→ DIRECTIONS FOR THIS TASK
Copy every line of the data that includes the string "Blender".

→ RAW RECORDS
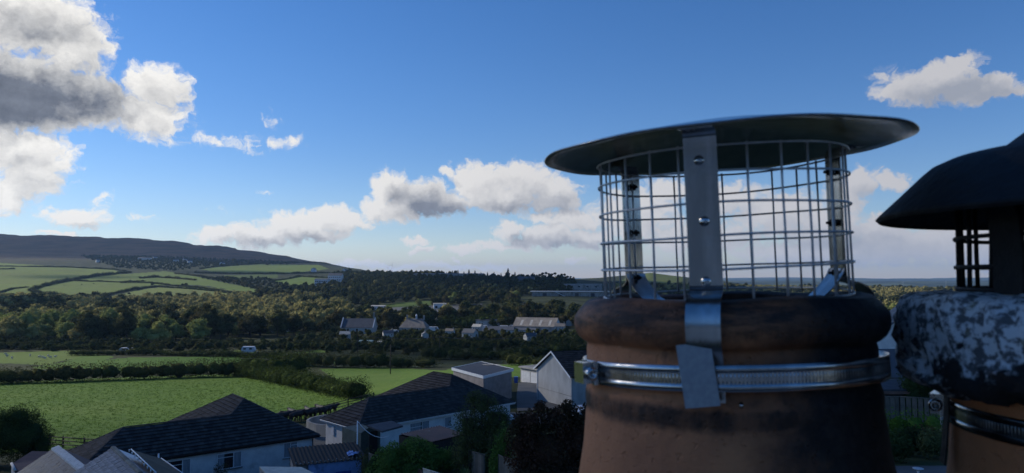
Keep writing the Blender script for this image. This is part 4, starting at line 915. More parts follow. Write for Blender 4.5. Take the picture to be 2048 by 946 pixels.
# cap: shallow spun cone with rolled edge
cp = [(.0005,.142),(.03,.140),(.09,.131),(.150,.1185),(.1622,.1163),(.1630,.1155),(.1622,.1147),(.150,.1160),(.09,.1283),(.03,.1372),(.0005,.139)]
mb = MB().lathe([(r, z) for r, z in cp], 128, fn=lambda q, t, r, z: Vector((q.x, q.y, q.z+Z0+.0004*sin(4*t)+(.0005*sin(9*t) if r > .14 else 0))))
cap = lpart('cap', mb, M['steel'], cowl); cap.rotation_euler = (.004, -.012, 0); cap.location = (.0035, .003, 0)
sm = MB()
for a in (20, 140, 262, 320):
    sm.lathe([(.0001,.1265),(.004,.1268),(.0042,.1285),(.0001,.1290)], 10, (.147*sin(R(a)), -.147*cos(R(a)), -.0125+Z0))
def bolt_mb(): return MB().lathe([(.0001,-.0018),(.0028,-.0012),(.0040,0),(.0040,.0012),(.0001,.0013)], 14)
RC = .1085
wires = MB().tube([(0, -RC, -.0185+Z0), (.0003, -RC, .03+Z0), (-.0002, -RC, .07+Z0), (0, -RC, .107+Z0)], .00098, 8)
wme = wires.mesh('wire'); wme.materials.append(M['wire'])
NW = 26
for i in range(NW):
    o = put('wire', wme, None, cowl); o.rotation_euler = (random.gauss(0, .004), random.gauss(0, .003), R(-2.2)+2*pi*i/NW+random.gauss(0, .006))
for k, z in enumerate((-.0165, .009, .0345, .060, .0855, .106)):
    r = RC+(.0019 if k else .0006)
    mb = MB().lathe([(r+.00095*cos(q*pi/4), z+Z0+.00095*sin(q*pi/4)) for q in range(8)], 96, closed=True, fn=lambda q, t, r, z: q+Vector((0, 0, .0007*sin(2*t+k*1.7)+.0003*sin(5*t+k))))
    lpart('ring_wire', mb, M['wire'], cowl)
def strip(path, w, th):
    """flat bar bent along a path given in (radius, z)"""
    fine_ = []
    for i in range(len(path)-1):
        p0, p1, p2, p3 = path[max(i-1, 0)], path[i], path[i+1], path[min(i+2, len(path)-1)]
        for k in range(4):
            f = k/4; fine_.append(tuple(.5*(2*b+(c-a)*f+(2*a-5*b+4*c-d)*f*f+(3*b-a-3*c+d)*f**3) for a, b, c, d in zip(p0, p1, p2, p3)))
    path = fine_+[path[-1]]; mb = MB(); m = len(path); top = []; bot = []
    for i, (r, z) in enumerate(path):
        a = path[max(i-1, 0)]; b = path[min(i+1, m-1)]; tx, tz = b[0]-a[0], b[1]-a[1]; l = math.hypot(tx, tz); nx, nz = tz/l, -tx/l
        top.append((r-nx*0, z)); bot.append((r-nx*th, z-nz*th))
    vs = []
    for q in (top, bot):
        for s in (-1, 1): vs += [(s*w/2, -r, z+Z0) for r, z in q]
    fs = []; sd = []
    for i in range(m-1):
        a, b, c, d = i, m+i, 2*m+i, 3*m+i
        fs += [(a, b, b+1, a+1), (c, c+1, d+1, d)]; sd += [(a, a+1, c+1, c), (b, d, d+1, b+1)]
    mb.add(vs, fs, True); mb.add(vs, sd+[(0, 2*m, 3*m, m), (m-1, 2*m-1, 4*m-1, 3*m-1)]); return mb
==
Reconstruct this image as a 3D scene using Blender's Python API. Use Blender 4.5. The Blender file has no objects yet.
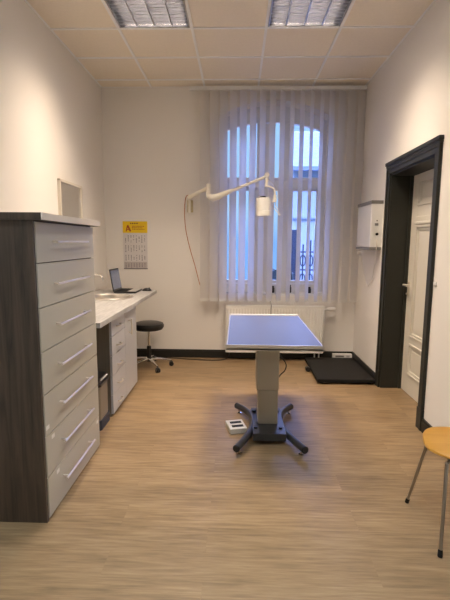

→ TASK SOLUTION
Keep writing the Blender script for this image. This is part 4, starting at line 915. More parts follow. Write for Blender 4.5. Take the picture to be 2048 by 946 pixels.
Reconstruct this image as a 3D scene using Blender's Python API. Use Blender 4.5. The Blender file has no objects yet.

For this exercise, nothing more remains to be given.